La dégradation de Demba Diop n’est pas seulement physique. C’est l’âme de ce stade qu’il s’agit de rénover. D’aucuns y perdront sans doute les souvenirs qui les poussent à avoir l’œil humide quand ils regardent leur «place» d’il y a 30, 40 ou 50 ans, dans la tribune découverte ou le virage enfants. Là où ils étaient assis le jour où Youssou Ndiaye a marqué son but historique des Jeux de l’Amitié contre la France. A promener leur regard sur la pelouse, ils peuvent voir affluer le souvenir des courses chaloupées de Séga Sakho, les gambades de Mbaye Fall, les plongeons de Toumani Diallo, etc.

C’est beau d’avoir des musées, mais les stades sont comme les vieilles bibliothèques. Quand ils ne vous disent plus rien, il faut les brûler. Non pas pour faire table rase et satisfaire des appétits fonciers, mais pour donner aux mémoires qu’elles contiennent l’opportunité de continuer à vivre en épousant les progrès qui les installent dans la durée.

Demba Diop, avec sa loge qui ressemble à un enclos, avec sa tribune de presse figée au temps où on ne comptait pas plus de vingt journalistes sportifs dans ce pays, avec ses gradins dont le béton immuable a usé les culottes, puis les pantalons et aujourd’hui les caftans de ceux qui n’ont jamais perdu la foi en leur passion, etc., est un domaine en ruine.

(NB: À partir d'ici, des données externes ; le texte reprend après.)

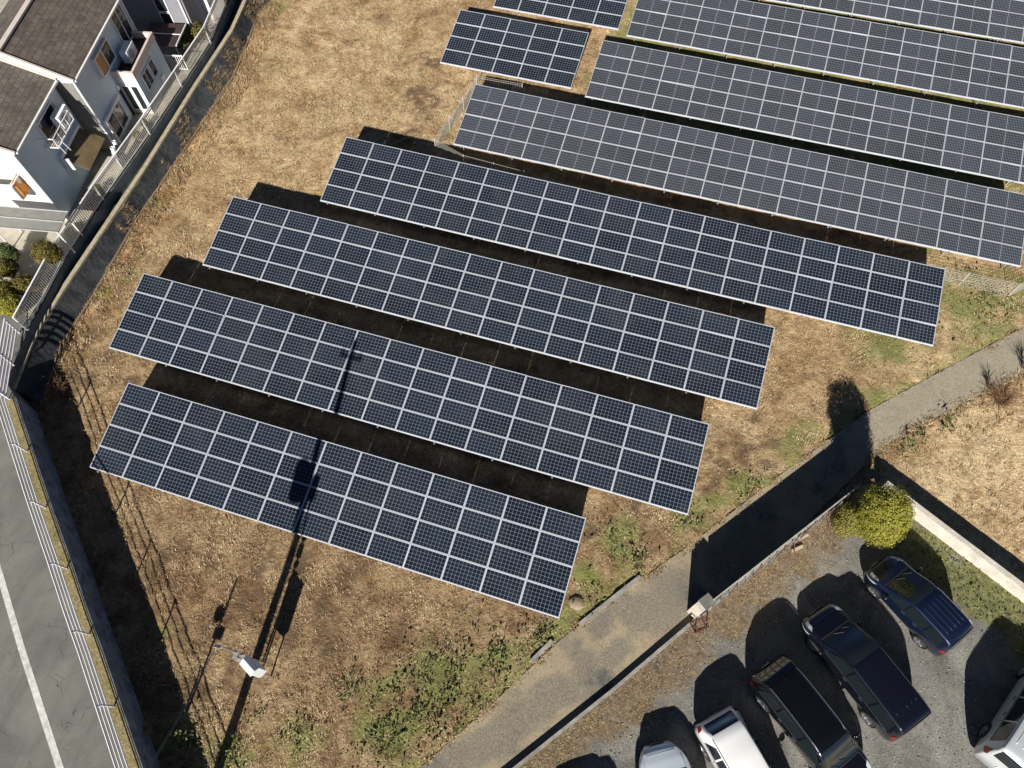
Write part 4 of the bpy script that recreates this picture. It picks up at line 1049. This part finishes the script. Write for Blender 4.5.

Une relique du passé.

Quand on regarde les sapeurs-pompiers assis sur leur banc, la civière devant eux, il ne manque plus que les panneaux publicitaires de Camélia, d’Air Afrique (sur le tableau d’affichage), de Marzin Sport ou de Bata, pour compléter le décor de la main courante où leurs ancêtres dans la fonction prenaient place.

Il est temps de réfléchir à Demba Diop par rapport au futur et non pour satisfaire des urgences et des nécessités ponctuelles. Sinon, c’est par désuétude qu’elle mourra. Car on a beau prendre soin d’un vieillard, l’âge finira par faire son œuvre.